Elle y raconte l'élaboration de L'Année dernière à Marienbad avec Alain Resnais, le tournage, à Istanbul, de L'Immortelle, le premier film de Robbe-Grillet, l'écriture de son roman Dans le labyrinthe, etc. Elle évoque, bien sûr, Jérôme Lindon, les éditions de Minuit, la guerre d'Algérie, le manifeste des 121 et nombre d'événements qui font l'actualité du temps. Comme dans tout journal intime, destiné, au départ, à rester secret (même son mari n'en a pris connaissance que récemment), elle y consigne sans précaution les aléas de sa vie sentimentale, sexuelle, et ses jugements sur ce qui l'intrigue, la choque, l'ennuie.
Elle ne ménage rien ni personne, pas même son ego.
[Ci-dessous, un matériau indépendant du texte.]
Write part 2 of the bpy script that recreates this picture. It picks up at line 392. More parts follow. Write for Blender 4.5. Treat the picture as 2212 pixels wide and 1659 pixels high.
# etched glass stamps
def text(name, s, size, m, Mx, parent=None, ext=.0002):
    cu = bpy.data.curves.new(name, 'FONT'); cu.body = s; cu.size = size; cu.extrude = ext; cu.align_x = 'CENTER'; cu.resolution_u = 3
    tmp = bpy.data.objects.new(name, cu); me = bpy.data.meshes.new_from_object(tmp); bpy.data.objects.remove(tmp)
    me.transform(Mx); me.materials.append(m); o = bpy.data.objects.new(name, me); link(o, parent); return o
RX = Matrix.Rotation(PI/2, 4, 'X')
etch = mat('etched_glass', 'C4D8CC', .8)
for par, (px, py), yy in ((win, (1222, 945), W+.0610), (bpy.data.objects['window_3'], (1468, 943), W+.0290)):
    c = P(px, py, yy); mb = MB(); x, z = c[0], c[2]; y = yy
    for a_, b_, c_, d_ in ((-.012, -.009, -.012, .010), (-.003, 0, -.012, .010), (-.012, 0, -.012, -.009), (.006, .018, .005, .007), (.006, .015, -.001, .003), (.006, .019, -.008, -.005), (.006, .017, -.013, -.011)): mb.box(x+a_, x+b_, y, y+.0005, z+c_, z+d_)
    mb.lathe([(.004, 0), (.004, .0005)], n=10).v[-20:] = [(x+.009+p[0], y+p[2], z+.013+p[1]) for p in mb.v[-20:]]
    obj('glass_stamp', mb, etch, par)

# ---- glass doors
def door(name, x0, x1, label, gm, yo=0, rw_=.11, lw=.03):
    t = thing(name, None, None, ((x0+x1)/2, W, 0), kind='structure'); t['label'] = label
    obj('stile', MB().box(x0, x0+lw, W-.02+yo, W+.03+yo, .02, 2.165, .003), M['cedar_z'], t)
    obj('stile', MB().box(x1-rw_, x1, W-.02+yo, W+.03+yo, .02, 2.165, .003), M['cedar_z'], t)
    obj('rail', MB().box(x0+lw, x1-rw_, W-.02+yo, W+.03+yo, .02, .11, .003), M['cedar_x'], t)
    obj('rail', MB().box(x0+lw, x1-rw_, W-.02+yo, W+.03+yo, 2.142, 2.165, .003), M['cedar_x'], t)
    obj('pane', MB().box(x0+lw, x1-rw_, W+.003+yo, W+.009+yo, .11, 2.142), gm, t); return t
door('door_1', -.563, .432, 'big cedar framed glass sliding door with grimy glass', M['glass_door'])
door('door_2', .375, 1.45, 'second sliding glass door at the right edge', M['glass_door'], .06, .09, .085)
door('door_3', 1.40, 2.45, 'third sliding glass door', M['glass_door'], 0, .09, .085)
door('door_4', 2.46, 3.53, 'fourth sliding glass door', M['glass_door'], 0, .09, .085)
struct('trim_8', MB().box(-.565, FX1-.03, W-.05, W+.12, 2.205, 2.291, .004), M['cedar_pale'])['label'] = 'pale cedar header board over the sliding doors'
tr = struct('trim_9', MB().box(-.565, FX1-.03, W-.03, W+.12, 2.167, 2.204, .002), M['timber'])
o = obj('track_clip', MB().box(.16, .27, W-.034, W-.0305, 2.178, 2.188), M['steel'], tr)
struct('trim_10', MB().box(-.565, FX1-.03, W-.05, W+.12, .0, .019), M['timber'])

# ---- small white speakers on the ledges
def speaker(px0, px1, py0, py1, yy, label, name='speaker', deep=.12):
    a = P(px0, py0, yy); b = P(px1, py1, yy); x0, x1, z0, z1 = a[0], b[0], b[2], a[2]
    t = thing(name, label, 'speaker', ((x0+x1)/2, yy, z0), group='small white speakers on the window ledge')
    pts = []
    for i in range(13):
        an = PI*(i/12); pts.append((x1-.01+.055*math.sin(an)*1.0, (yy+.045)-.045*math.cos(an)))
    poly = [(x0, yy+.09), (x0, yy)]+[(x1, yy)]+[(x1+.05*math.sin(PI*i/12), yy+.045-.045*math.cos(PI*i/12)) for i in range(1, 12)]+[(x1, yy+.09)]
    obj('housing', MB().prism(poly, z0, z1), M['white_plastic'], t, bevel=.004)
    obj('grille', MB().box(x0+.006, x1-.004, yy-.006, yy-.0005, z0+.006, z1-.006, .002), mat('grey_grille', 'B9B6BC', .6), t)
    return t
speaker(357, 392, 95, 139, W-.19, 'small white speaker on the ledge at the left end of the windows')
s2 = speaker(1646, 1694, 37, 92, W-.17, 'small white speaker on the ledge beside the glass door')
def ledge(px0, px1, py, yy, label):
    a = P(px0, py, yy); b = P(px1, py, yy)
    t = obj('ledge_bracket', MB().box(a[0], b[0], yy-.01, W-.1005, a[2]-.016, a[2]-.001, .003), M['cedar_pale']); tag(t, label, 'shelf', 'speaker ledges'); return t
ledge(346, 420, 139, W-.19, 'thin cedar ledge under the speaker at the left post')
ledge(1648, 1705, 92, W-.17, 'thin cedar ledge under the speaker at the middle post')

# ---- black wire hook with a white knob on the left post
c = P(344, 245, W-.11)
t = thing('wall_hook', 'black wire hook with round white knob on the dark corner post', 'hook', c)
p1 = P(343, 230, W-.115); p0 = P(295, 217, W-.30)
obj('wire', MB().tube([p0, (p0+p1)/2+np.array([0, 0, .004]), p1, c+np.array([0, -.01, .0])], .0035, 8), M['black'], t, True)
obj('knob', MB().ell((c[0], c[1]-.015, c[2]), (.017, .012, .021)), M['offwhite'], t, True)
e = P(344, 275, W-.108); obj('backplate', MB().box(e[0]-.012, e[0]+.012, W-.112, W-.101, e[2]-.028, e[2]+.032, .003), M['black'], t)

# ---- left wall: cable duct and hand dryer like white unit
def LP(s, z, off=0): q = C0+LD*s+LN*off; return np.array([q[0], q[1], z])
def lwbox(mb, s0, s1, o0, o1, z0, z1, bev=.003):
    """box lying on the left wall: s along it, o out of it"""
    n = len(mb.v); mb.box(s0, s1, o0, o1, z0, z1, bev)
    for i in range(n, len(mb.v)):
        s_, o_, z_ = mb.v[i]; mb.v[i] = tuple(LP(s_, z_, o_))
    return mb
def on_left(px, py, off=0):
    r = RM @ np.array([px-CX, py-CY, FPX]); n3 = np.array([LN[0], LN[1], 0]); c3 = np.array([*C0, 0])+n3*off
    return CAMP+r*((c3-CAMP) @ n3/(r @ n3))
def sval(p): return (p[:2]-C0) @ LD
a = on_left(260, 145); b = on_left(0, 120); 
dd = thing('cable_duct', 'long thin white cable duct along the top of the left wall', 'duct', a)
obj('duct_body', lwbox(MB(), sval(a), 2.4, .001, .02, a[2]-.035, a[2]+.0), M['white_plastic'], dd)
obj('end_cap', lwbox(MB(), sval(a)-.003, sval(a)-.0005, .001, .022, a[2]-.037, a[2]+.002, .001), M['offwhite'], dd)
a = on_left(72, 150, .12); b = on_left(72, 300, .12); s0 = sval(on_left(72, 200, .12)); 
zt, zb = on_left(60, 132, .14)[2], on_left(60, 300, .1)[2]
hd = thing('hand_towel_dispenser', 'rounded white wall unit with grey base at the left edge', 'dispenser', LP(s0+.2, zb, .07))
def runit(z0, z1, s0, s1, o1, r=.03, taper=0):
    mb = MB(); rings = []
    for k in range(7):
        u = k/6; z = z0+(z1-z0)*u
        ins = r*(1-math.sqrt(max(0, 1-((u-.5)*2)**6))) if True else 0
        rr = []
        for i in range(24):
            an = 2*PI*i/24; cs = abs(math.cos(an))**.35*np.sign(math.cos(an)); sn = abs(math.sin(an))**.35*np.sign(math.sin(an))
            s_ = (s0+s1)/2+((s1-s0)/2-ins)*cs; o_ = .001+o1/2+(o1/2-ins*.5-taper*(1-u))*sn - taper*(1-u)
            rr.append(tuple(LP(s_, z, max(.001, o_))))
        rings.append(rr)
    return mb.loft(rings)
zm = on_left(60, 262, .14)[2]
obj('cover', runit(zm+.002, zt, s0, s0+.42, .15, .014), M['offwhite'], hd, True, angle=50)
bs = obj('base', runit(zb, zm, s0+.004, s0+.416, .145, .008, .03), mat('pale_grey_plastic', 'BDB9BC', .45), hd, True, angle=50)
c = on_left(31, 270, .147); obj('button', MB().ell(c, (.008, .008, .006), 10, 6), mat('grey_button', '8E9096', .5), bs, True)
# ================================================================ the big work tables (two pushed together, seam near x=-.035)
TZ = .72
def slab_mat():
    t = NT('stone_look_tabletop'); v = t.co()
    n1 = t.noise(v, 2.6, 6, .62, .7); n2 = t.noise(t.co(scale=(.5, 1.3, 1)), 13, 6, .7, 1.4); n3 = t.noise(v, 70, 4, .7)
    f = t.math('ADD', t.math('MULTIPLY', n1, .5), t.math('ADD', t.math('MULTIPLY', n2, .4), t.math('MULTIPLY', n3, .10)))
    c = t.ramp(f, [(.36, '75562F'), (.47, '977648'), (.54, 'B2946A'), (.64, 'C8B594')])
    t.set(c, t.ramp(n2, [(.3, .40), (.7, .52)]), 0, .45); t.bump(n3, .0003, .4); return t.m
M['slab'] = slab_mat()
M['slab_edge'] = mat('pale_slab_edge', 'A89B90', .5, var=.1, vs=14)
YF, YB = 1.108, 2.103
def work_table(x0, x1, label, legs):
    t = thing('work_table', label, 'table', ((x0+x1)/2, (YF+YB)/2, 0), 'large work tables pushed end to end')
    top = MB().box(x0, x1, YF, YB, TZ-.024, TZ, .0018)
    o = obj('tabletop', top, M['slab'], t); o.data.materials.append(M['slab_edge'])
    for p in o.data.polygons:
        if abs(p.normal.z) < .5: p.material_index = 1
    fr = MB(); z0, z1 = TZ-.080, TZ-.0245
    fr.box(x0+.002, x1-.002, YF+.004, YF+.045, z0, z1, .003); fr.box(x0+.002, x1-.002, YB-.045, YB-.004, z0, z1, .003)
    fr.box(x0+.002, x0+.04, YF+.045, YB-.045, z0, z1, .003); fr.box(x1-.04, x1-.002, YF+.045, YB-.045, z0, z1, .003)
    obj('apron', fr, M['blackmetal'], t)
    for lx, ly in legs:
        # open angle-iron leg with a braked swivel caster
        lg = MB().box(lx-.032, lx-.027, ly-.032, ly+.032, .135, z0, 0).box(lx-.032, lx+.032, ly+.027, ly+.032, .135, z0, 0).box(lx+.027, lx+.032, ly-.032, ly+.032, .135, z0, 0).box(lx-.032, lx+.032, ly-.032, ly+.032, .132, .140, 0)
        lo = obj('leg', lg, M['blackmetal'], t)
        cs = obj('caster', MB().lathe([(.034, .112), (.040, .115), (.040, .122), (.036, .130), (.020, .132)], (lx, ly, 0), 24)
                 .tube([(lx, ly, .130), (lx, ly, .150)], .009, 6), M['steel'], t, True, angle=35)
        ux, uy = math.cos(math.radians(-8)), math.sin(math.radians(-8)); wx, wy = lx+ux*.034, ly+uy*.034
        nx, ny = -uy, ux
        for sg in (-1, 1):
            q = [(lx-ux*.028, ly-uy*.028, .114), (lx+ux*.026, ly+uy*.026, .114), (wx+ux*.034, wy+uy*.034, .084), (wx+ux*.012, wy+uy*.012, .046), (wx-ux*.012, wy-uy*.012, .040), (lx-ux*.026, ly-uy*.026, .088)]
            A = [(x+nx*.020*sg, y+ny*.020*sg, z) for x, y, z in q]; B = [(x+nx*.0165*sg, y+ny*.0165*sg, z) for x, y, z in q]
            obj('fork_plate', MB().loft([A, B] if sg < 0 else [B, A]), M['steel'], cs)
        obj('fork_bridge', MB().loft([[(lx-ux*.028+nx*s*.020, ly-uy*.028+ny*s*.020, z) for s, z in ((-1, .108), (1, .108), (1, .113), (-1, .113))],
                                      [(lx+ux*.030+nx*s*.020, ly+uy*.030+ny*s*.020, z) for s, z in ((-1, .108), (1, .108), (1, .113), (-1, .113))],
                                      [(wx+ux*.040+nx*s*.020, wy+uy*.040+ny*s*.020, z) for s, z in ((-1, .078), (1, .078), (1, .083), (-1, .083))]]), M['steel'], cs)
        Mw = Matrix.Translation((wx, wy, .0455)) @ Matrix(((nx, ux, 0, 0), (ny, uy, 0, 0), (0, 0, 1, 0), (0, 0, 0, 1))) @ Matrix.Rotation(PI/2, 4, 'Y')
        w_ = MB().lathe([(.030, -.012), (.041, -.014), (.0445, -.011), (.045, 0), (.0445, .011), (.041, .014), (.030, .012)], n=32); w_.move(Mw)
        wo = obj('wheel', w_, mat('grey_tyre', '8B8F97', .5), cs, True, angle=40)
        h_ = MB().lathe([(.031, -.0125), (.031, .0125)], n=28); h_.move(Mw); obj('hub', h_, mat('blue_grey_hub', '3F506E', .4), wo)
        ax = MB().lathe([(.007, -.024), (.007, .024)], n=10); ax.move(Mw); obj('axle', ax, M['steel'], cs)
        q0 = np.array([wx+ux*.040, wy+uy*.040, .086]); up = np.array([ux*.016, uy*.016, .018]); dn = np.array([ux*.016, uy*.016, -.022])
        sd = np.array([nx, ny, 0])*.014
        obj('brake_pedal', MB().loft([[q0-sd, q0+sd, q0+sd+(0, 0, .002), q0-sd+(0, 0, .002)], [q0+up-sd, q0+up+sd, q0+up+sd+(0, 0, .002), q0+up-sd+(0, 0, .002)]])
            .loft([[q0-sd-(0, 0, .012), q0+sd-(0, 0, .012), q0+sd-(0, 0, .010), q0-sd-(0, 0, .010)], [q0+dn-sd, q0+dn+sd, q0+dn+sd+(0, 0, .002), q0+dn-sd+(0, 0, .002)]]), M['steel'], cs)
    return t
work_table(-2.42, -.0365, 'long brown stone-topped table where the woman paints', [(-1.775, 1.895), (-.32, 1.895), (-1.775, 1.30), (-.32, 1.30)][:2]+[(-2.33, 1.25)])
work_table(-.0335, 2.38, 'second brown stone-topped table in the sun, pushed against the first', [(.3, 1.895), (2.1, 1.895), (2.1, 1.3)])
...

Presque mariée sans le savoir pour toujours
Notre société aurait bien du mal à regarder de ce côté là pour enrichir sa nature civilisée. En effet, faire lire Catherine Robbe-Grillet sentirait plus que le souffre, on serait au bord de l'apoplexie dans ce moment hystérique où la bêtise s'auto-électrise. Et pourtant, je soutiens qu'en plus du classique rendez-vous avec le curé si vous suivez la méthode classique, il serait bon de glisser discrètement à la jeune mariée "jeune mariée" de Catherine Robbe-Grillet et cela même si en effet ça sent le souffre. Pourquoi parce qu'il sera toujours temps que la future se forge un caractère et s'assume et que par un habile jeu de miroirs, effet garanti, que la vie, les mœurs si particulières de cette écrivain interroge notre novice sur les choses du mariage et les choses plus intimes qui la regarde. De cette institution, lucide et à l'écoute d'elle même et malgré son affection particulière, elle n'en fera jamais une geôle sinistre et stérile. Le lettré pourra aussi y puiser le journal d'une époque, d'un milieu artistique et éditoriale.